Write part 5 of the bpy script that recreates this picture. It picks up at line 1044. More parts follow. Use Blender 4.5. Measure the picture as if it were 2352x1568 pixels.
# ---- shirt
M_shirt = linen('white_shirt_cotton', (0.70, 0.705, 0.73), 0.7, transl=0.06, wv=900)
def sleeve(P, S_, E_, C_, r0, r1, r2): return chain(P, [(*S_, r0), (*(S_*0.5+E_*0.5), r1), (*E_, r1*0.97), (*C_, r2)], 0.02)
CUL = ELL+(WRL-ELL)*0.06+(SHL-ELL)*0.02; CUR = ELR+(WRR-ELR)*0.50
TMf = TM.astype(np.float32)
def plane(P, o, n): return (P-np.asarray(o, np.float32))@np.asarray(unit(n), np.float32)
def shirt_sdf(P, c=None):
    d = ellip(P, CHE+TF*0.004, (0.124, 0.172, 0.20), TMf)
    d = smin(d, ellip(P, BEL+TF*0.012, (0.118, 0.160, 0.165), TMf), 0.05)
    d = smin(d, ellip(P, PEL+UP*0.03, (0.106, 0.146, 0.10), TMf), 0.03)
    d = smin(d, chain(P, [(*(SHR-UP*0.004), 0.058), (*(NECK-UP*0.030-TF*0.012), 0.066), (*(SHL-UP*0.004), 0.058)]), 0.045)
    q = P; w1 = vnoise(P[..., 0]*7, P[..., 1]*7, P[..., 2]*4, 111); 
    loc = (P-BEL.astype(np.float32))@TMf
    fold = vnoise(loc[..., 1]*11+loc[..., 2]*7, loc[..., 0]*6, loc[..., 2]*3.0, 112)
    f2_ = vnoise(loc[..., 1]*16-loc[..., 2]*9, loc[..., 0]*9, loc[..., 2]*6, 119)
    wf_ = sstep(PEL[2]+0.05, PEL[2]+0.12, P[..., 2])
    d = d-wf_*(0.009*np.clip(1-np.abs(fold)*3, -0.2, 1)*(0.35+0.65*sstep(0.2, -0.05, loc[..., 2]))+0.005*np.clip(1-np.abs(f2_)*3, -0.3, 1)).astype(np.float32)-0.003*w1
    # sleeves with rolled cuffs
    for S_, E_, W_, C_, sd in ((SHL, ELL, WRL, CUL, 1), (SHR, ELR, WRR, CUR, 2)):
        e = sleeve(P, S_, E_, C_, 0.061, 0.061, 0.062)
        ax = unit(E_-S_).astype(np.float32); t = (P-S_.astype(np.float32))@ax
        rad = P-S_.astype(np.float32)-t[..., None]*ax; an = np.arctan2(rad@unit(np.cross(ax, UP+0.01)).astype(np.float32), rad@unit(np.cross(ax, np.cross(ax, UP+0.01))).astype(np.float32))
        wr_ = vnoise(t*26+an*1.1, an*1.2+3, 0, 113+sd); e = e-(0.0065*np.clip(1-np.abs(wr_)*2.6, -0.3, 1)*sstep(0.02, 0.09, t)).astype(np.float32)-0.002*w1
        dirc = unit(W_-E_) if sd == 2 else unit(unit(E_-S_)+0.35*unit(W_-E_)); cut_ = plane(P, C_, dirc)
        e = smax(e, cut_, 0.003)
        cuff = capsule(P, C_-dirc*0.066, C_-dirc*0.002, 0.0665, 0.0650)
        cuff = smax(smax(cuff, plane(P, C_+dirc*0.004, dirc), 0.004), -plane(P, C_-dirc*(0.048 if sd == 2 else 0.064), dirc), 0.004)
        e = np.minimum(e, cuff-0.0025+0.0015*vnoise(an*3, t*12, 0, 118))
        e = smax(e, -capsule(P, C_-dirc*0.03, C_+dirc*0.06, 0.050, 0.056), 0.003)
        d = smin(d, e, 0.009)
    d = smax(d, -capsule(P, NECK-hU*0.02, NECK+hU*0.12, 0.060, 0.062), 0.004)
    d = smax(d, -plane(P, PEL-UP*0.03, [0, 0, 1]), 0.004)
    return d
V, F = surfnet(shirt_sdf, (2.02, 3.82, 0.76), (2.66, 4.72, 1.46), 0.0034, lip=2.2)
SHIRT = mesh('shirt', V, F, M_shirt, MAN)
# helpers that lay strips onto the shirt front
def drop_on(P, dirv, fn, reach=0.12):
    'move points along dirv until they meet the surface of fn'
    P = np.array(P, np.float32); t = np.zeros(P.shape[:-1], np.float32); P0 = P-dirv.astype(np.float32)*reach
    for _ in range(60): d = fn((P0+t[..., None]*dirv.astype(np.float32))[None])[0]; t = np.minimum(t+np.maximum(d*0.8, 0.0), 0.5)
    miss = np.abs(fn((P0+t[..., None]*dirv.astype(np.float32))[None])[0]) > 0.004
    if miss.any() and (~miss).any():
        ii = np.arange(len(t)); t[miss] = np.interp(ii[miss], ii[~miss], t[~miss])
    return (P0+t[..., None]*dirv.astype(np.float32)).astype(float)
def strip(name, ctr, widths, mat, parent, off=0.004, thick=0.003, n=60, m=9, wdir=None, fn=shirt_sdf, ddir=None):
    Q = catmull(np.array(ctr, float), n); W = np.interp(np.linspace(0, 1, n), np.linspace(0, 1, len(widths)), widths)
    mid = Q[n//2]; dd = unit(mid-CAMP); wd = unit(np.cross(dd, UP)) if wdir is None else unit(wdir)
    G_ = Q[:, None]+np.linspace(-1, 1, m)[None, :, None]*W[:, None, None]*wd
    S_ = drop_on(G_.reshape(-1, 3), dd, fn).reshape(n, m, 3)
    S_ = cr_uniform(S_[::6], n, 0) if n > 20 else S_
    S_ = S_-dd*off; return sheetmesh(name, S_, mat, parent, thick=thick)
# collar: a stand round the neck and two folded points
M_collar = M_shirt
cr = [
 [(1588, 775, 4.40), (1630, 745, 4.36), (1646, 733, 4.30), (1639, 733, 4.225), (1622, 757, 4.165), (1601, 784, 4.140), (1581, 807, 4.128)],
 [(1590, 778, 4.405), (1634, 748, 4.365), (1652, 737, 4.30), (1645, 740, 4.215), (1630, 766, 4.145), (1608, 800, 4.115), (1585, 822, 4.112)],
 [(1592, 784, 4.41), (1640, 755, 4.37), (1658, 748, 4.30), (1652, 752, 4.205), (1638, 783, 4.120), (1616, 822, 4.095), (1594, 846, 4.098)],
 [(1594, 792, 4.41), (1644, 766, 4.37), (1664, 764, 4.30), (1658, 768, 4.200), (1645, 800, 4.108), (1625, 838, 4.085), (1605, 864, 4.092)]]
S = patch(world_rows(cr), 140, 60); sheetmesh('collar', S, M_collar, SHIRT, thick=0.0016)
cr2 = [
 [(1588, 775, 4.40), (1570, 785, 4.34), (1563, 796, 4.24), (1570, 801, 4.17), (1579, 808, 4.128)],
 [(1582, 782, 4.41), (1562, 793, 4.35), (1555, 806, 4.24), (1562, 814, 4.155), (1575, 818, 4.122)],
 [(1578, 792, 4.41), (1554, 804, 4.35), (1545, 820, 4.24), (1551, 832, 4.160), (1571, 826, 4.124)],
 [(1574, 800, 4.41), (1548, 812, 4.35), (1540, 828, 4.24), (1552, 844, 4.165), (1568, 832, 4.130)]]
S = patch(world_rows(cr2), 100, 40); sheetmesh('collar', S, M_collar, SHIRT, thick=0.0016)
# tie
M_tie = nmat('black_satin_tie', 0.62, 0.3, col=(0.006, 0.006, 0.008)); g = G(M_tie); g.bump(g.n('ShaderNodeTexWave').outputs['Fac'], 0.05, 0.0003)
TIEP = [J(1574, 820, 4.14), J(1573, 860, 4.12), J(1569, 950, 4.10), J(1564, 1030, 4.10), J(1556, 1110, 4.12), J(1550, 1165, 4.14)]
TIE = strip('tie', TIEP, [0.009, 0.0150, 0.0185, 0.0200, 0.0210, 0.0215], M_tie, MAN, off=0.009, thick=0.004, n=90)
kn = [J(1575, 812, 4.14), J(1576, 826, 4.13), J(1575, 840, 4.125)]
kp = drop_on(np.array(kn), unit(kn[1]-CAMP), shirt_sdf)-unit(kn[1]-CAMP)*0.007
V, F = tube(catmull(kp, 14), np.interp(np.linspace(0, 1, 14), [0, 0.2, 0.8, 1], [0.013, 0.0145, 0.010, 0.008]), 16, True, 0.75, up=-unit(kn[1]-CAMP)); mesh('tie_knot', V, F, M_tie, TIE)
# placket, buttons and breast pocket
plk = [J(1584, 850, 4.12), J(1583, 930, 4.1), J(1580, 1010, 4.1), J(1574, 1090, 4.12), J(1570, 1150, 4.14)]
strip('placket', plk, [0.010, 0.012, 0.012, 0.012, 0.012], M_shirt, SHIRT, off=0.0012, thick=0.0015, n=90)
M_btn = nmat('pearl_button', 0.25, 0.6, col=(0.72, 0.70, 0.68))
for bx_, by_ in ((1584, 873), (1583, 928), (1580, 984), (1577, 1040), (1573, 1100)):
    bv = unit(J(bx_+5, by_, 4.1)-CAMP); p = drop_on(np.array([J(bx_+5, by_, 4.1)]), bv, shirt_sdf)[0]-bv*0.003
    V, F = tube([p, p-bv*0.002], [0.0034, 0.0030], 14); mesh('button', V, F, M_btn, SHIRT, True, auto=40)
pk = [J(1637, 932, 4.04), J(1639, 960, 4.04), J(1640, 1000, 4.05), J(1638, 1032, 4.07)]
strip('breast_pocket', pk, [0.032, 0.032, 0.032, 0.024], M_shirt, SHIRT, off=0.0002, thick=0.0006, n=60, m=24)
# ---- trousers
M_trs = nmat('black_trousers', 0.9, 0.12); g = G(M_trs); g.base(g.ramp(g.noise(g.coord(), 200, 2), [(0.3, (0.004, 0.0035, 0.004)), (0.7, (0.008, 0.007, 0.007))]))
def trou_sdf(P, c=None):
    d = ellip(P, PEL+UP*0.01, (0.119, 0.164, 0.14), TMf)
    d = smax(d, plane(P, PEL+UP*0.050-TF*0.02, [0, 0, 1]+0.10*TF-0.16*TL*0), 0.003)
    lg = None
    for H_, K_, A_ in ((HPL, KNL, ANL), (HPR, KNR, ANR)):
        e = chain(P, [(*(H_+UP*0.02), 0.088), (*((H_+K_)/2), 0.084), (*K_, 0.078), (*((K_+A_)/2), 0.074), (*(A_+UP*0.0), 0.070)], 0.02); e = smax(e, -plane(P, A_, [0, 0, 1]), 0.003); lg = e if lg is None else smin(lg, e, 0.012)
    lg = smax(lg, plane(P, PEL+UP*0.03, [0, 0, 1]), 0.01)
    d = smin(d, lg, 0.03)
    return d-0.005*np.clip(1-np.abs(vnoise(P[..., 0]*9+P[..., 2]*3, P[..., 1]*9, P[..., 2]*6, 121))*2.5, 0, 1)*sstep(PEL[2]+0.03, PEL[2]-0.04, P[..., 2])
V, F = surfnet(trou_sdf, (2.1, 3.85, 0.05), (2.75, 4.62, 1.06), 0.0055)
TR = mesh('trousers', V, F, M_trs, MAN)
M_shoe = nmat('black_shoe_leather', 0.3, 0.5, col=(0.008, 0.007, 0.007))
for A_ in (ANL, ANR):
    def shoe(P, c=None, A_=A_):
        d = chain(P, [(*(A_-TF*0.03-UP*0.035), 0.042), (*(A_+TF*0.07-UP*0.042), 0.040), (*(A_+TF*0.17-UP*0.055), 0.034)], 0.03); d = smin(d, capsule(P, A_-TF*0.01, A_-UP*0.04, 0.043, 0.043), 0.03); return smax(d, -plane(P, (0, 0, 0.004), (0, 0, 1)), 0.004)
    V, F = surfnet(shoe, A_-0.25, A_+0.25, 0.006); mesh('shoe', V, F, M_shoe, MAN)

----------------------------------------

• **What the exercise asks**
Select every line where the word "that" occurs.

• **Answer**
Write part 5 of the bpy script that recreates this picture. It picks up at line 1044. More parts follow. Use Blender 4.5. Measure the picture as if it were 2352x1568 pixels.
# helpers that lay strips onto the shirt front